Letter from Afghanistan: Timelines and a centralized Afghan govt. both suck
A friend of mine on his 6th combat tour in recent years writes: It is violent. More violence than I have seen — even beyond the 2006-2007 violence in Iraq. It is huge IEDs, serious, complex attacks with weapon systems, etc. We have one INF CO with 10 KIAs and we are into this tour ...
A friend of mine on his 6th combat tour in recent years writes:
A friend of mine on his 6th combat tour in recent years writes:
It is violent. More violence than I have seen — even beyond the 2006-2007 violence in Iraq. It is huge IEDs, serious, complex attacks with weapon systems, etc. We have one INF CO with 10 KIAs and we are into this tour just 3 weeks.
I read and see news about reconciliation, etc but at the tactical level that is not the case. There is no question that the TB has embedded itself in the countryside and shadow governance is at its best.
My take on this is that the TB see their position as one of strength and are reinforcing that strength in certain areas. Why? In my opinion, it is a race for strength to come to the negotiations table. It is Negotiations 101 in college.
We must get away from the verbiage of central governance and openly accept that Afghanistan is quintessentially a decentralized society that is further fractured by decades of conflict, complex tribal relationships and geographic terrain that prevents strong central governance — particularly when there was never strong central governance in the past. Under the TB, past dynasties, and the Russians, there was never strong governance. Tribal justice reigned and the people were content.
However, we need to openly communicate to ‘our world’ that we must fight and gain control of the key roads to Kabul in order to open commerce and transportation and in parallel build the capacity and capability of the ANSF to secure and control those key arteries — and let the rest of the country lie in rest. To uproot traditionalist and isolationist communities and extend governance outwards to harsh terrain can only shift focus away from what we can control — the roads to Kabul.
A really big problem is the Pashtu belt which lies astride the PAK-AFG border. If we can get to the negotiations table in a position of strength with acceptable political parties (to include some or a lot of TB), we might then find ourselves in a stronger position with AFG and PAK to target extremists/AQ in the Fatah, etc and destroy them — we would be the stronger coalition. Remember that the Pashtuns make up 50 percent of Afghanistan and 100 percent of the insurgency — and the Taliban. That should help put it in perspective. The Pashtu is not really the enemy. They do not want foreigners and extremists among their tribes — nor do they want us here.

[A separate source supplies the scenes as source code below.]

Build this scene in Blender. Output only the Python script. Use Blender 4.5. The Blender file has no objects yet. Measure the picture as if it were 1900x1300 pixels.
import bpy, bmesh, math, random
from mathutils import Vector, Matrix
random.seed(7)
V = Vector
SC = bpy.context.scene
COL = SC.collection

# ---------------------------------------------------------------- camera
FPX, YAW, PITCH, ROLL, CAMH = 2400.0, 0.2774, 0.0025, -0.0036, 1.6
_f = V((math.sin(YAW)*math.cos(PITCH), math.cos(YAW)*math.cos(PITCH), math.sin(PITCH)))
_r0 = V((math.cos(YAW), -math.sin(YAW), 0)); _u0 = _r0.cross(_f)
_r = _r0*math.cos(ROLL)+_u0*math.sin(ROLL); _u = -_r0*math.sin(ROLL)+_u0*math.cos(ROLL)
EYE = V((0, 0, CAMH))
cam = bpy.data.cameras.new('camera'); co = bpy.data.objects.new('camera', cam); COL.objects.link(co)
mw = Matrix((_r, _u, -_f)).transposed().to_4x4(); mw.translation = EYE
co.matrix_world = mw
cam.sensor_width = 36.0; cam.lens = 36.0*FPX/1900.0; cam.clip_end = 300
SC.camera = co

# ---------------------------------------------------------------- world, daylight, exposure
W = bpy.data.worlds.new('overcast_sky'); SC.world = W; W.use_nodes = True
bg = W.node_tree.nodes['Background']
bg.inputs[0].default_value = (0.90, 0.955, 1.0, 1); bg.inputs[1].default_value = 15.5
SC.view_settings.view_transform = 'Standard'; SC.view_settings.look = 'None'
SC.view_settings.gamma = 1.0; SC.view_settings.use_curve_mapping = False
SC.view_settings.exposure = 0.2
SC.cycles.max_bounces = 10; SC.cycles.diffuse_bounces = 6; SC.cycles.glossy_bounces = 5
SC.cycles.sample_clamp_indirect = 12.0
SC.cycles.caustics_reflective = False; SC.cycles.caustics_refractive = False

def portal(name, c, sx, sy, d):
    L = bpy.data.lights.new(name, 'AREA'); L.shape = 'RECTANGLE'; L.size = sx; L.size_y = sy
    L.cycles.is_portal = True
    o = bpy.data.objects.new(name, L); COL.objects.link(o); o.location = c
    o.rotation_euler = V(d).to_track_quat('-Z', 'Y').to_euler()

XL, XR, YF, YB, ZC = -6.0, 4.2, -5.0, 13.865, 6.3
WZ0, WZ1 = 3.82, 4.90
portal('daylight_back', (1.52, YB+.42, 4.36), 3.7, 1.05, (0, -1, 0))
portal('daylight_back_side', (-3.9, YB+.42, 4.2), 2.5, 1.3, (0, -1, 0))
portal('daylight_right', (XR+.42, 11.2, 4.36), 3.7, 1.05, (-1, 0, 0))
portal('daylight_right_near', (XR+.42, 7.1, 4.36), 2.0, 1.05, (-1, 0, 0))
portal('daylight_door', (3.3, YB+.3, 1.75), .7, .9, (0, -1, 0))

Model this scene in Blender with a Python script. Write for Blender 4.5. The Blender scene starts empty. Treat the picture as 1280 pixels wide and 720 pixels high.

It is the extremist that wants to destroy the Pakistan current state as well as U.S. and other western interests outside of Pakistan and Afghanistan. This terrain provides the safe haven and opportunity for foreign fighters outside of the Pashtu and Afghanistan and Pakistan to target the U.S. as well as Pakistan, which extremists consider a U.S. ally, or puppet. Reaching an acceptable solution among the TB and Pashtu will allow us and Pakistan to target and rid the Pashtu belt of AQ and other extremists — our Commander-in-Chief’s main objective.
Again, it is violent and I strongly believe we are in a phase that requires bargaining from a position of strength — and that strength lies in those key lines of commerce or roads, not in the countryside. In the end, the lessons must be drawn from the 11 Soviet-U.S. Geneva negotiations in the Sov-AFG war that only ended in failure for the Soviets. Soon, we must gain the position of strength and initiate a compromise and enforcement negotiations approach. And we cannot gain a position of strength under a planned timeline. Ask the former President Gorbachev of the Soviet Union and when he said, "we are out in 9 months and we will not be linked to the stability of Kabul." That did not work out. Look where we are now.
The boys and girls here in uniform continue to amaze me. The hardest part seems to be for leaders to demonstrate faith in our mission; yet we try — the recent hubris over senior military leaders under our civilian authority just made it all the harder. Americans need to believe that the threat to the U.S. and western world is real and we must stay the course focused on the above. It brings an acceptable balance, I believe."